El debate sobre el concepto de víctima y sus implicaciones en la configuración de las identidades y las reivindicaciones en torno a las graves vulneraciones a los derechos humanos, se ha mantenido soterrado en Colombia. En todos los foros se mencionan las dificultades de ese término, pero las respuestas ante los cuestionamientos desde las múltiples experiencias se ven marcadas generalmente por el sentido práctico y la necesidad de nadar en las aguas del derecho internacional. Por eso, Mark Feierstein, experto a la agencia estadunidense para la cooperación internacional- USAID-, me sorprendió con una reflexión que no esperaba de su parte. Ante mis críticas a la Ley de Víctimas por la exclusión del problema de la violencia estructural, afirmó que Colombia era uno de los pocos países que aún utilizaba el concepto de víctima, y acusó el uso de ese término por sus dificultades para reconocer la voz de “las víctimas” como sujetos políticos, más allá del testimonio y de la reivindicación de sus derechos como sujetos afectados.

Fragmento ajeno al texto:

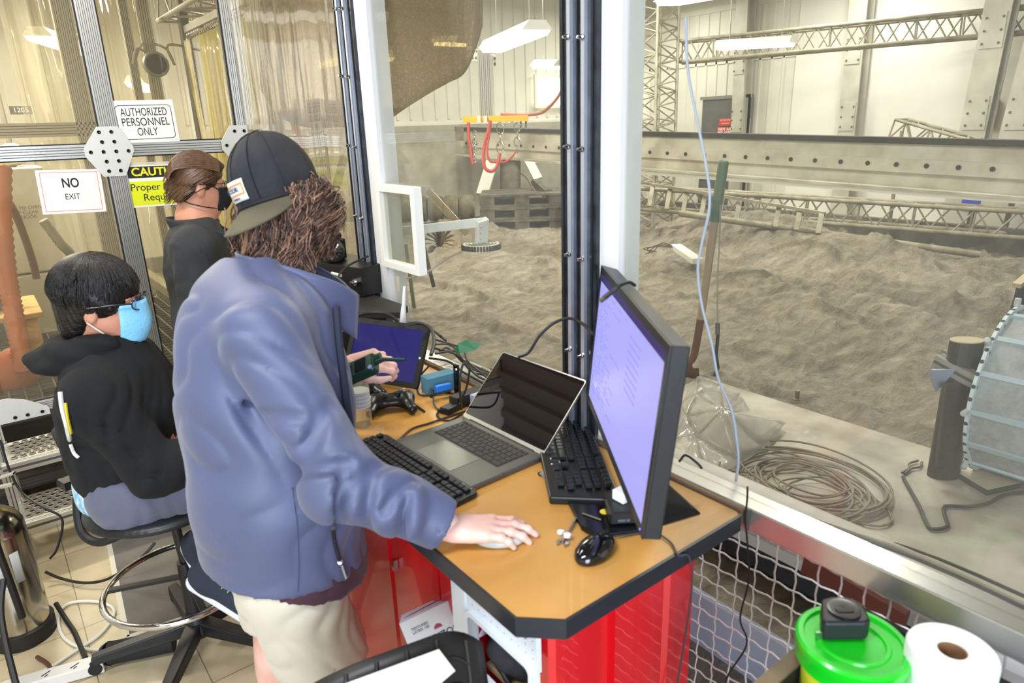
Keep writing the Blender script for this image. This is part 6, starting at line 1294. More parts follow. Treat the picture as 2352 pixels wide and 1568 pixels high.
one(MB().box((1.52,.30,.66),(.10,.22,.05),.1),'paper_bundle',M('pale paper bundle','cfd5e2',.6),'pale paper bundle beside the pipe behind the mesh near the green tub','paper',(1.52,.3,.64))
for k in range(6):
    x=1.42+.045*k; cable([Vector((x,2.3,.86-.02*k)),Vector((x+.02*math.sin(k),1.6,.82-.02*k)),Vector((x+.03*math.cos(k*2),1.0,.80-.02*k)),Vector((x+.04,.5,.83-.02*k)),Vector((x,-.1,.82-.02*k))],.005+.0015*(k%3),['grey','pale','black','thin pale','thick grey','dark'][k]+' cable in the bundle behind the mesh just under the sill','cables under the sill',[M('grey cord','8a8578',.6),M('pale cable','b5ad9a',.6),cmats][k%3])
cable([Px(1717,1118,1.17),Px(1716,1150,1.185),Px(1712,1190,1.19),Px(1716,1240,1.2),Px(1720,1330,1.2),Px(1700,1420,1.2),Px(1715,1480,1.2),Px(1668,1560,1.2),Px(1660,1640,1.2)],.0022,'thin black cable hanging over the sill right of the desk corner')
cable([Px(1560,1060,1.18),Px(1575,1045,1.19),Px(1600,1062,1.19),Px(1612,1075,1.2)],.003,'short black cable arching over the sill behind the monitor foot')
# ================= LEFT FLOOR AREA =================
mat_=one(MB().add([Vector((x,y,z)) for z in (.0,.004) for x,y in [(Pz(250,1245,0).x,Pz(250,1245,0).y),(Pz(290,1462,0).x,Pz(290,1462,0).y),(.72,2.52),(.70,3.33)]],[(0,1,2,3),(4,5,6,7),(0,1,5,4),(1,2,6,5),(2,3,7,6),(3,0,4,7)]),'floor_mat',M('grey floor mat','77736c',.8,var=('67635c',7)),'grey rubber floor mat with a pale border under the stool','mat')
ea=Pz(250,1245,0); eb_=Pz(292,1465,0); ec=Vector((.72,2.5,0))
b=MB(); b.bar(ea+Vector((0,0,.003)),eb_+Vector((0,0,.003)),.02,.005).bar(eb_+Vector((0,0,.003)),ec+Vector((0,0,.003)),.02,.005); o=b.build('border_tape',M('pale border tape','d5d0bd',.6),None); o.parent=mat_
# ---------- drafting stool ----------
HB=Pz(450,1418,.12); st=thing('drafting_stool','black drafting stool with chrome foot ring under the seated person','stool',(HB.x,HB.y,0))
sx0,sy0=HB.x,HB.y
MB().cyl((sx0,sy0,.10),(sx0,sy0,.36),.030,.026,20).build('column_sleeve',black,st,smooth=True); MB().cyl((sx0-.0,sy0,.36),(sx0-.01,sy0-.0,.62),.016,seg=16).build('gas_column',black,st,smooth=True)
MB().lathe([(.0,.06),(.05,.06),(.055,.09),(.035,.14),(.032,.16)],(sx0,sy0,0),20).build('hub',black,st,smooth=True)
for k in range(5):
    a=R(20)+2*PI*k/5; e_=Vector((sx0+.33*math.cos(a),sy0+.33*math.sin(a),.06)); MB().add([Vector((sx0,sy0,.10))+q for q in ()],[]) 
    u=Vector((math.cos(a),math.sin(a),0)); v=Vector((-u.y,u.x,0)); c=Vector((sx0,sy0,0))
    MB().add([c+u*.03+v*.026+Vector((0,0,.12)),c+u*.03-v*.026+Vector((0,0,.12)),c+u*.34-v*.016+Vector((0,0,.075)),c+u*.34+v*.016+Vector((0,0,.075)),c+u*.03+v*.03+Vector((0,0,.07)),c+u*.03-v*.03+Vector((0,0,.07)),c+u*.34-v*.02+Vector((0,0,.045)),c+u*.34+v*.02+Vector((0,0,.045))],[(0,1,2,3),(4,5,6,7),(0,1,5,4),(1,2,6,5),(2,3,7,6),(3,0,4,7)]).build('leg',black,st,bevel=.004)
    MB().lathe([(0,-.016),(.022,-.016),(.026,0),(.022,.016),(0,.016)],c+u*.335+Vector((0,0,.027)),16,v).build('castor',rubber,st,smooth=True)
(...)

Siguiendo ese razonamiento parece muy pertinente considerar en serio los cuestionamientos al concepto de víctima, e incluso, aceptar el reto de plantear un cambio semántico que permita desarrollar el proceso de reivindicación de derechos sin que se dé lugar a aplacar las demandas históricas cuya represión se traduce en victimización, ni las expectativas de largo plazo en torno a la reparación integral.
En Colombia, desafortunadamente, se está promoviendo el debate en torno a la verdad, la justicia y la reparación reduciendo el concepto de víctima a su más estricto significado relativo al reconocimiento del dolor descontextualizado de las resistencias y las alternativas de modos de vida en juego. La apuesta gubernamental es la inscripción de la experiencia de los sufrimientos que configuran la condición de víctima en el marco del “conflicto armado interno”, lo cual significa una decisión de reparar a las “víctimas” de las confrontaciones armadas, dejando por fuera, o forzando la incorrecta inscripción en ese marco, las experiencias vinculadas con el ejercicio de la violencia estructural consistente en la ejecución sistemática de prácticas de sujeción y exterminio funcionales a la defensa y acumulación de poder, justificadas con el pretexto de la guerra, y que son, en el fondo, el detonante del conflicto realmente existente.
Con ese punto de partida, la “década de las víctimas” empieza mal. El tratamiento como “víctimas” a quienes podríamos considerar también sobrevivientes es el punto de partida para cerrar el debate político que llevó al desconocimiento de la violencia estructural implica su no consideración en la ley ni el debate público, desligando el pasado de las masacres paramilitares al presente de las nuevas masacres y de los megaproyectos de economía extractiva que hacen carrera en los territorios despojados y sometidos.